Randomized Algorithms for Matrices and Data
By Michael W. Mahoney, Department of Mathematics, Stanford University, USA, mmahoney@cs.stanford.edu
Abstract
Randomized algorithms for very large matrix problems have received a great deal of attention in recent years. Much of this work was motivated by problems in large-scale data analysis, largely since matrices are popular structures with which to model data drawn from a wide range of application domains, and this work was performed by individuals from many different research communities. While the most obvious benefit of randomization is that it can lead to faster algorithms, either in worst-case asymptotic theory and/or numerical implementation, there are numerous other benefits that are at least as important.
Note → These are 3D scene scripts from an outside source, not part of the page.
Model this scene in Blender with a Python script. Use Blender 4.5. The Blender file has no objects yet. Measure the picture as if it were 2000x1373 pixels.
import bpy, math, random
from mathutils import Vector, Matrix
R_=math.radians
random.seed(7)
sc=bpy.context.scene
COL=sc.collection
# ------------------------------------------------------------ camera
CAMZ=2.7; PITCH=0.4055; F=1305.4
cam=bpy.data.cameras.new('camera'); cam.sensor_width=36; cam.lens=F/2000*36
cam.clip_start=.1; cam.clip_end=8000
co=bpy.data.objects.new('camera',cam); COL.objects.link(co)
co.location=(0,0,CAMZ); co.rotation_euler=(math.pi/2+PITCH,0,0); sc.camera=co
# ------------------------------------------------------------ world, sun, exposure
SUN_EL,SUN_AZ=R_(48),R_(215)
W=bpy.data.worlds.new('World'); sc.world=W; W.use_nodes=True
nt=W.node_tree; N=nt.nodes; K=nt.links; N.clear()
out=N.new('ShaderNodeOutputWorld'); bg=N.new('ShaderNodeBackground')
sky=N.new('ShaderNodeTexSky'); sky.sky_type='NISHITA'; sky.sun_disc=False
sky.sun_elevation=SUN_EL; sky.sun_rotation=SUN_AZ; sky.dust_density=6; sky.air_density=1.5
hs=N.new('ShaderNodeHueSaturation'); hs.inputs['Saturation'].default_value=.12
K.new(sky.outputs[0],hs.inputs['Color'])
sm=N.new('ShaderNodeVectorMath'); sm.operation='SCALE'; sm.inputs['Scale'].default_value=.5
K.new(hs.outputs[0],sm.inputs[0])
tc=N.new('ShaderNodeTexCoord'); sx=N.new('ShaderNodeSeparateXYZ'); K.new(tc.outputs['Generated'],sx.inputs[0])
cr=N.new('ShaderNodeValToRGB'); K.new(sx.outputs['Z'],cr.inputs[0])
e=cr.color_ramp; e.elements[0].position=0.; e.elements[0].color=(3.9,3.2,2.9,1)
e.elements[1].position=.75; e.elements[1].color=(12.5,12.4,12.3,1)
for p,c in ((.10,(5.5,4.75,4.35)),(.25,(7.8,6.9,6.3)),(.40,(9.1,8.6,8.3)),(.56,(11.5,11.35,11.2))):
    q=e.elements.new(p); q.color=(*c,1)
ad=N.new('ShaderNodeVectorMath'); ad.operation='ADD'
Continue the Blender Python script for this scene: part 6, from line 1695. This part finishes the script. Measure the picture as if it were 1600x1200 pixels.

For example, the use of randomization can lead to simpler algorithms that are easier to analyze or reason about when applied in counterintuitive settings; it can lead to algorithms with more interpretable output, which is of interest in applications where analyst time rather than just computational time is of interest; it can lead implicitly to regularization and more robust output; and randomized algorithms can often be organized to exploit modern computational architectures better than classical numerical methods.
Randomized Algorithms for Matrices and Data
Randomized algorithms for very large matrix problems have received a great deal of attention in recent years. Much of this work was motivated by problems in large-scale data analysis, largely since matrices are popular structures with which to model data drawn from a wide range of application domains, and the success of this line of work opens the possibility of performing matrix-based computations with truly massive data sets. Originating within theoretical computer science, this work was subsequently extended and applied in important ways by researchers from numerical linear algebra, statistics, applied mathematics, data analysis, and machine learning, as well as domain scientists. Randomized Algorithms for Matrices and Data provides a detailed overview, appropriate for both students and researchers from all of these areas, of recent work on the theory of randomized matrix algorithms as well as the application of those ideas to the solution of practical problems in large-scale data analysis. By focusing on ubiquitous and fundamental problems such as least-squares approximation and low-rank matrix approximation that have been at the center of recent developments, an emphasis is placed on a few simple core ideas that underlie not only recent theoretical advances but also the usefulness of these algorithmic tools in large-scale data applications.